Ana Carolina Rysdyk da Silva
Você não sabe o que espera atrás da porta da sala de aula quando começa o ano letivo. Você imagina pela conversa dos professores dos anos anteriores. Imagina por conhecer um pouco do trabalho de cada série. Talvez tenha conhecido alguns pais nos anos anteriores. Talvez já tenha dado aula a alguns desses alunos ou seus irmãos. O fato é que cada ano é um novo ano. Com novas expectativas, com novos projetos de trabalho. Qualquer professor sabe disso. E na Projeto isso não é diferente. Mas tem uma profundidade de significado, que é difícil explicar pra quem só observa de fora. O que vocês vão ler agora é um relato sobre o que foi passar o segundo trimestre com a turma de 5º ano da Escola Projeto.
Em 2015 recebi o convite para ser professora do 5º ano na escola. Uma turma com 20 alunos, bem maiores do que aqueles do 1º ano com que eu estava acostumada. Além de ser o último ano das crianças na nossa escola, é no 5º ano que há a tão esperada viagem para São Miguel das Missões. E todos sabem que não é só um passeio. É o fechamento de um estudo, que no caso desta turma durou quatro meses. Quatro meses mergulhados, semana após semana, na história daquele lugar. Procurando pistas em textos, vídeos, entrevistas e quaisquer materiais que trouxessem um pouco do que contam aquelas ruínas. Um pedaço pequeno e ao mesmo tempo tão grande da História do Rio Grande do Sul.
Sempre com a preocupação de mostrar para as crianças diversas versões de uma mesma história, de um mesmo caso, oportunizamos que avaliem e tirem suas conclusões a respeito dos estudos que aprofundamos. Neste projeto não foi diferente. A cada novo encontro com o tema, novas descobertas, novas discussões e novos olhares eram compartilhados. E nesse momento você se vê, junto da sua turma, entrando nesse mar de informações, imagens, documentos e relatos que contam a história da formação do nosso povo. E vê a sua turma formando opiniões a partir do que estudam e sentem com o passar dos dias.

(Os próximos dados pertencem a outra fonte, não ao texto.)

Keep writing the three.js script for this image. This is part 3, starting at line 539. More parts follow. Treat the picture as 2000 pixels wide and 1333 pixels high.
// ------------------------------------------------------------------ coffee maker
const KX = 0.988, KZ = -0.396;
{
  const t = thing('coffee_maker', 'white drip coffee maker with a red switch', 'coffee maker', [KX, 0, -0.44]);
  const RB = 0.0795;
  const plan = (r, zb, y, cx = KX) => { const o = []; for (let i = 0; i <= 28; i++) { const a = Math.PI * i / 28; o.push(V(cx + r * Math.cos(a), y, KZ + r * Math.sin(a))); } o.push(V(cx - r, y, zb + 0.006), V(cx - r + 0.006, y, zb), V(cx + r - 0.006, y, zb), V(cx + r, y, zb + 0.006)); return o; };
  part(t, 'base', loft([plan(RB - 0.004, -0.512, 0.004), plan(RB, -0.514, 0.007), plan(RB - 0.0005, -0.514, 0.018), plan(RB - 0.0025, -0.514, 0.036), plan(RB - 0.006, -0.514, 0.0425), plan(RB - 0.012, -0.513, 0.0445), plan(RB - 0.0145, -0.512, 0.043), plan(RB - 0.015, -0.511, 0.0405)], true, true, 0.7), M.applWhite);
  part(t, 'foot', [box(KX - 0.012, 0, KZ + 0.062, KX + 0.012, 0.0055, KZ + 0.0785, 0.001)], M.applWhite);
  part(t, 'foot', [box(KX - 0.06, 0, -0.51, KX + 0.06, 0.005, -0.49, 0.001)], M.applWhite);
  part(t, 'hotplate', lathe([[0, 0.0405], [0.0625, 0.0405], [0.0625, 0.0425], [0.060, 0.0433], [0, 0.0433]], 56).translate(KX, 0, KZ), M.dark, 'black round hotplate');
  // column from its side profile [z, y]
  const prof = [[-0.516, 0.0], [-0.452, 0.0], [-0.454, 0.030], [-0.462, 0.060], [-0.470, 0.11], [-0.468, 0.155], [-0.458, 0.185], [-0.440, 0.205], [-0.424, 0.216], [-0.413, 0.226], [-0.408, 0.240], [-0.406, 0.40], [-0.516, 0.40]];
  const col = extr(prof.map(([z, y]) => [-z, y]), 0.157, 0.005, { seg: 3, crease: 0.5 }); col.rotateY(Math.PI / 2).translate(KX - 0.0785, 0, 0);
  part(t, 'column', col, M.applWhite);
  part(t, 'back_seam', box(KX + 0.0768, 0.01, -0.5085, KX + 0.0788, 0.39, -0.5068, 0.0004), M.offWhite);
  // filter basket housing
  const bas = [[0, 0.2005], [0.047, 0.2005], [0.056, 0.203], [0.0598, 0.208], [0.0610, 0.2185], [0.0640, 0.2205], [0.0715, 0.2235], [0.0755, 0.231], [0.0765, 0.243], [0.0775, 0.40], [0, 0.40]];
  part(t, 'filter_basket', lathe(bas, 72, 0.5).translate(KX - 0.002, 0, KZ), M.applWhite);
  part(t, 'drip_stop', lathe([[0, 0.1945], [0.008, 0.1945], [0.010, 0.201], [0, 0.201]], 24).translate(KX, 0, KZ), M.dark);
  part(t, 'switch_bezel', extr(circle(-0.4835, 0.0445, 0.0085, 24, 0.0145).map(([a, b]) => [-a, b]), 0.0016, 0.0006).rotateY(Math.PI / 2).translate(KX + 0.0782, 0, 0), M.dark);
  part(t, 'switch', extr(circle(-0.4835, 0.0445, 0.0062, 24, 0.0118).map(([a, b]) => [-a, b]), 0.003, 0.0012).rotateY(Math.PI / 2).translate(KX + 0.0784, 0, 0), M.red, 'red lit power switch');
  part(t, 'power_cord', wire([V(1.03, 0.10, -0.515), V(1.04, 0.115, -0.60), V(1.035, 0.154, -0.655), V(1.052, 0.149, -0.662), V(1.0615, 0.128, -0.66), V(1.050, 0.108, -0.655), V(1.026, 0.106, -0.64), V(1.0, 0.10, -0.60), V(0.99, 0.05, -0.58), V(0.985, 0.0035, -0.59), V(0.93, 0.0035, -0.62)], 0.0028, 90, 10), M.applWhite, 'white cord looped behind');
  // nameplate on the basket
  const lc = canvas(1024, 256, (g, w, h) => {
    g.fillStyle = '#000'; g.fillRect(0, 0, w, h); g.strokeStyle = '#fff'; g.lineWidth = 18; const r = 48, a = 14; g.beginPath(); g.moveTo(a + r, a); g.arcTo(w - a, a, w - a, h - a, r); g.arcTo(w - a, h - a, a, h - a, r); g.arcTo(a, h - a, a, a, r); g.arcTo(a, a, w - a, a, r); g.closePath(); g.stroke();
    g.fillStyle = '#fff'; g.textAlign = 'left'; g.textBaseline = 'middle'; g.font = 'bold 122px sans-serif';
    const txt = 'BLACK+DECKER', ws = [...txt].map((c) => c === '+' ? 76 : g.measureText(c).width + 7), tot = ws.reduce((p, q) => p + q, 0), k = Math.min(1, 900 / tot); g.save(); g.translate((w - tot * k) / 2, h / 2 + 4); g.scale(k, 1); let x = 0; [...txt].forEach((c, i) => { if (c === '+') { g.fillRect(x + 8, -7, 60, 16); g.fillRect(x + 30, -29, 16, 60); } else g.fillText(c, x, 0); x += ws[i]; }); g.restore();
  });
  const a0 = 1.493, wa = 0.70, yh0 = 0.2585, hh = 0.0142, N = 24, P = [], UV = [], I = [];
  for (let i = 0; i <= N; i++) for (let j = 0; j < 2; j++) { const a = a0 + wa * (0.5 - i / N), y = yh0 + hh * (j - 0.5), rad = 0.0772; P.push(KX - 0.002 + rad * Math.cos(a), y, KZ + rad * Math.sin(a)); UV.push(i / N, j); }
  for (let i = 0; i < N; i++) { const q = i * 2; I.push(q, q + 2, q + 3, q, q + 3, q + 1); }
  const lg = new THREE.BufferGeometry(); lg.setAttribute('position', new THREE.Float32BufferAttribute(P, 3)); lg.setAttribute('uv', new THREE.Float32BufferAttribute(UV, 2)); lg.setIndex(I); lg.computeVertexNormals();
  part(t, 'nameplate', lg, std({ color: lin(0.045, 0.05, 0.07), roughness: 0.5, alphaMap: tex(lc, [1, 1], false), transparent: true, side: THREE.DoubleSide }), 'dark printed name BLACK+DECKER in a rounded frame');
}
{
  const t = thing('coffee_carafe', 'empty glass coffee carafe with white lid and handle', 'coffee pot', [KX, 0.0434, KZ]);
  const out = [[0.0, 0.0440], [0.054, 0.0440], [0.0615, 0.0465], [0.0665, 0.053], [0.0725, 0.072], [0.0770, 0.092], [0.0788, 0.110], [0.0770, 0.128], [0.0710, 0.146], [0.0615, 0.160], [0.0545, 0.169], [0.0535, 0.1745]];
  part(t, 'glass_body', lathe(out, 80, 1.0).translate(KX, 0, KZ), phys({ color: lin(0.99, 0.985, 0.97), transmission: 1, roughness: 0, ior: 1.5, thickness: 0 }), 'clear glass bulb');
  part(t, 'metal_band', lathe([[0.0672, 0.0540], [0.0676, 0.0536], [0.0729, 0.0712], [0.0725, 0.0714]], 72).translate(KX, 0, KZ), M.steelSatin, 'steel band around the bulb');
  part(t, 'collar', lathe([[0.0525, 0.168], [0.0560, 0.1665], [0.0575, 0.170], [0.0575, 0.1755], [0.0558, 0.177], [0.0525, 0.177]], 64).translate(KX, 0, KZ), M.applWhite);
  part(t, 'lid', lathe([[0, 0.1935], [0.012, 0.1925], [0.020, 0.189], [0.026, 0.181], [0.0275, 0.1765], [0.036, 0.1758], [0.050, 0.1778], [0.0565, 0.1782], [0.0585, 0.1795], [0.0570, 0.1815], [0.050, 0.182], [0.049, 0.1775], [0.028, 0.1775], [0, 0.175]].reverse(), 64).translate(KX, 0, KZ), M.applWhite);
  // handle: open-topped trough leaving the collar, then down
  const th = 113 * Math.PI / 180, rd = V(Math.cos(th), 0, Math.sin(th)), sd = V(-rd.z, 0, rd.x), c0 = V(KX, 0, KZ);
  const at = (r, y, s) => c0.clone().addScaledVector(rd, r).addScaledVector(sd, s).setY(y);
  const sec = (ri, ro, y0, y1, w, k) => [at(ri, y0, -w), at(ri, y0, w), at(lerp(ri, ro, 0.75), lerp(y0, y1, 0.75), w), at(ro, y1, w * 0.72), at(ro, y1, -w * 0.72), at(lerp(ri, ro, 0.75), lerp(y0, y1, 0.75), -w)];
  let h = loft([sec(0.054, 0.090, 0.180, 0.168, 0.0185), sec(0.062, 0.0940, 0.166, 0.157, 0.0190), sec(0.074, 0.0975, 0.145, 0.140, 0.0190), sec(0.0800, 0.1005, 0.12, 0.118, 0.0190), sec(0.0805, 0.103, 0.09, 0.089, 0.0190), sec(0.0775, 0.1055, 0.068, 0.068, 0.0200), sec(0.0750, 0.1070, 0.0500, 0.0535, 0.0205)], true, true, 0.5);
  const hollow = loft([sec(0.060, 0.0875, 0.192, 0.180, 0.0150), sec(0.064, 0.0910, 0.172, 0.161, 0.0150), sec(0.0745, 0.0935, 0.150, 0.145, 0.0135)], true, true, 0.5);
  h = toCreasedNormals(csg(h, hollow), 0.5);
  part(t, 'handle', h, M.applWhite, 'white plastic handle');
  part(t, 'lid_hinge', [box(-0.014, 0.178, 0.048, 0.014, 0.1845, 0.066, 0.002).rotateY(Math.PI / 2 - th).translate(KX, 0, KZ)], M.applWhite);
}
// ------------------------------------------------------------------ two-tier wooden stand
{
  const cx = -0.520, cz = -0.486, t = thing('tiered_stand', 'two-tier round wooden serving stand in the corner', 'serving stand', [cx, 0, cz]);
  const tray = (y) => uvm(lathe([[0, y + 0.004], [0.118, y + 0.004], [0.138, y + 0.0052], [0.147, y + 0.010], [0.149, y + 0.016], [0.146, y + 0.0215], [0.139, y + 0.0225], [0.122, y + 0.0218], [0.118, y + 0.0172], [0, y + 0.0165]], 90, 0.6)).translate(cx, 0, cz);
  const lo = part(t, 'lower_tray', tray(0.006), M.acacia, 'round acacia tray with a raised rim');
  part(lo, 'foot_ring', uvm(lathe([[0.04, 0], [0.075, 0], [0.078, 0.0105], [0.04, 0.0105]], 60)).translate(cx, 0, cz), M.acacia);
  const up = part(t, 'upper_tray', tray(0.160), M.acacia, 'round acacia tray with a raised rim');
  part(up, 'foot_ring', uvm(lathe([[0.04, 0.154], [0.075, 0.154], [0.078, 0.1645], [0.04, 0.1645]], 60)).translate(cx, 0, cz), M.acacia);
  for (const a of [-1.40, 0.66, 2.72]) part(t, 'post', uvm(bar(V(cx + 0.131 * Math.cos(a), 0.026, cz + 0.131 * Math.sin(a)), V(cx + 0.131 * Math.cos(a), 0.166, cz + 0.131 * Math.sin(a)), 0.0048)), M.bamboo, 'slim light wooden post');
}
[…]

Então, depois de quatro meses de estudo da vida do povo Guarani antes, durante e depois das Missões Jesuíticas, da vinda dos europeus para cá, eis que chega o dia de embarcar. A ansiedade toma conta da turma, que quase não consegue pensar em outra coisa nos dias que antecedem a partida. E, nesse caso específico, há um detalhe importante que precisa ser dito: a professora – que no caso sou eu – também não conhecia o lugar. Também precisou estudar muito para compreender mais sobre a história daquele pedaço de chão. Sobre a vida dos indígenas, sobre a história do índio Sepé Tiaraju, que protagonizou a luta de resistência dos Guarani nas terras do Rio Grande do Sul, contra as coroas espanhola e portuguesa. E não há como contar o que significa estar lá, depois de estar imerso nesse estudo. Eu jamais teria sentido tudo o que senti se não tivesse entrado tão profundamente nessa história junto com a turma. É mais do que se pode explicar. Você entra e um arrepio percorre a sua espinha, e ele não sai mais da sua pele enquanto pisa naquela grama. Seus olhos se enchem de lágrimas, mesmo que contra sua própria vontade. É a História viva.
Durante três meses, lemos a história do índio Sepé Tiarajú, através do romance escrito pelo autor Alcy Cheuiche. Desde seu nascimento até sua morte. Decidimos finalizar a leitura naquele lugar mágico, todos sentados dentro do que sobrou da catedral de São Miguel. Naquele lugar, ele viveu. As crianças olhavam pra mim, com a esperança de que talvez o final não fosse tão trágico. Seus olhos brilhavam naquele silêncio, que permitia somente o barulho do vento. Sepé morrera em batalha. A redução teve de ser abandonada. E ficou esquecida durante centenas de anos, para depois renascer na História. E penso que cada vez que alguém se propuser a compreender um pouco mais sobre esse episódio da nossa História, esses povos renascem. E se imortalizam.
Lindo relato, Ana! Emocionante!
Carol,
Me senti viajando com todos e achei comovente o teu relato.